Takemura przejmuje od V Hellmana i gwarantuje mu intensywne przesluchanie z torturami - "V nie dal ci nawet wody? Ode mnie dostaniesz cale wiadro" czy cos bardzo podobnego. Obaj to korposzczury, ale Hellman to tchorz, wygada wszystko.

Takemura przeciez opiekowal sie rannym V - siedzieli razem w tej piwnicy przez co najmniej kilka dni razem z Vikiem.
To jest niedopowiedziane. Nie wydaje mi się, żeby ochroniarz Saburo był wtajemniczany we wszystko, jak Saburo rozmawiał ze swoim synem, to Takemura został wyproszony. Tak jakby Smasher miałby być wtajemniczony w intrygi Yorinobu.
Takemura nie orientuje się za bardzo chyba jak bardzo Arasaka pociąga za sznurki, bo przecież nawet nie miał świadomości, że Rogue jest na smyczy Arasaki - i nie zdaje sobie sprawy, że V to taki pionek Arasaki, w trakcie całej akcji z Hellmanem (odbicie inżyniera dezertera z rąk konkurencyjnej korporacji).

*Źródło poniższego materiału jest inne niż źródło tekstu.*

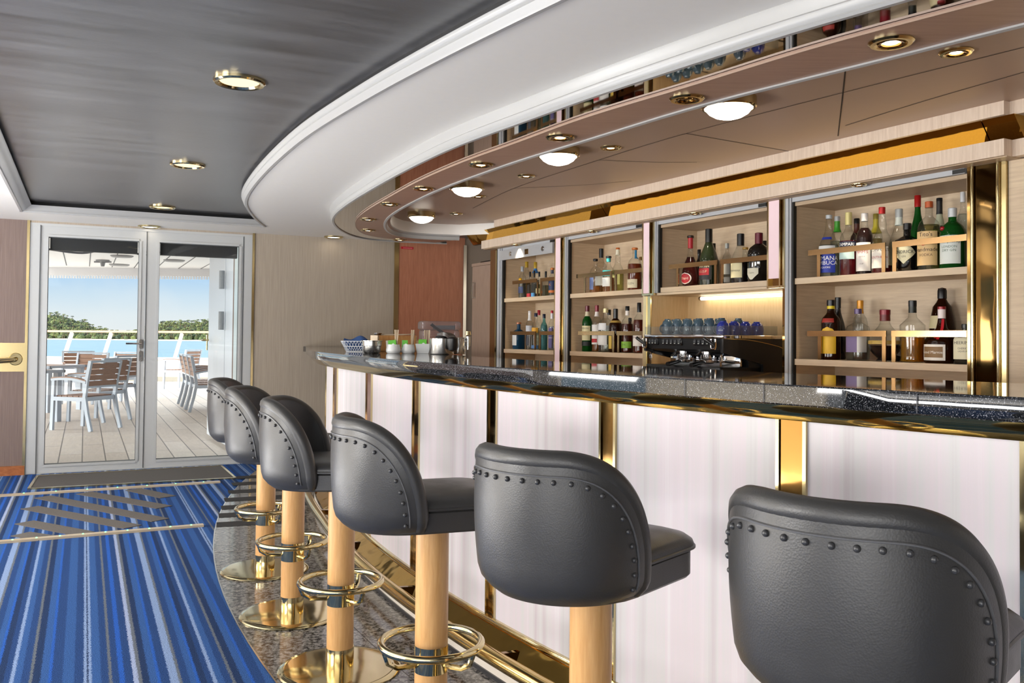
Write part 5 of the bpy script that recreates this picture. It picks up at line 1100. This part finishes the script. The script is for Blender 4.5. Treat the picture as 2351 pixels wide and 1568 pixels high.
for i, (x, dd, k) in enumerate(((1686, .035, 0), (1712, .12, 1), (1737, .21, 2), (1760, .30, 3))):
    s = min(sd(x, 750, md+dd)[0], ms1-.066); put_cup(cb, s, md+dd+.02, zc_, ['royal blue cup nearest the front, lower than the rest', 'royal blue cup second from the front, behind the lowest one', 'royal blue cup third from the front', 'royal blue cup farthest back, at the right end'][i], 'royal blue cups on the coffee machine', .9)
# ------------------------------------------------------------------ things on the bar counter
ZC = 1.138
def cpt(x, y=811.5, z=ZC): return at_z(x, y, z)
def cthing(name, label, cat, x, y, rot=0, group=None): P = cpt(x, y); return thing(name, label, cat, (P.x, P.y, ZC+.0006), rot, group), P
PXM = lambda P: P.y/FPX           # metres per pixel at that point
t, P = cthing('napkin_basket', 'white wire basket tapering downward, holding dark blue napkins', 'basket', 817, 807.5); k = PXM(P)
wire = plain('white_wire', 'dfe3ea', .35); q = MB(); top, bot, hh = 30*k, 19*k, 24*k
for z, w_ in ((0, bot), (hh*.5, (top+bot)/2), (hh, top)): q.tube([(x*w_, y*w_*.8, z) for x, y in ((-1, -1), (1, -1), (1, 1), (-1, 1))], .0022, 6, closed=True)
for fx, fy, tx, ty in ((-1, -1, 1, -1), (1, -1, 1, 1), (1, 1, -1, 1), (-1, 1, -1, -1)):
    for i in range(9):
        u = i/8; v = min(1, max(0, u+.25)); u2 = min(1, max(0, u-.25)); a = (fx+(tx-fx)*u, fy+(ty-fy)*u)
        for w2 in (v, u2): b = (fx+(tx-fx)*w2, fy+(ty-fy)*w2); q.tube([(a[0]*bot, a[1]*bot*.8, 0), (b[0]*top, b[1]*top*.8, hh)], .0014, 5)
obj('wire_frame', q, wire, t)
nvy = plain('navy_napkin', '2b4a7d', .85, noise=.2, nscale=40)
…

Dla Takemury nie ma znaczenia co tam Helman wie, chce go użyć z powrotem do wkupienia się w łaskę Arasaki (dokładniej Hanako). Poza tym Takemura nawet nie zna NC, nie wie co i jak, bariera językowa, boomer i squater w jednym, nie przecieniałbym go za bardzo.:ROFLMAO:

Co do samego zakończenia, to te korporacyjne jest najlepiej opowiedziane wg mnie,w tym sensie najlepsze.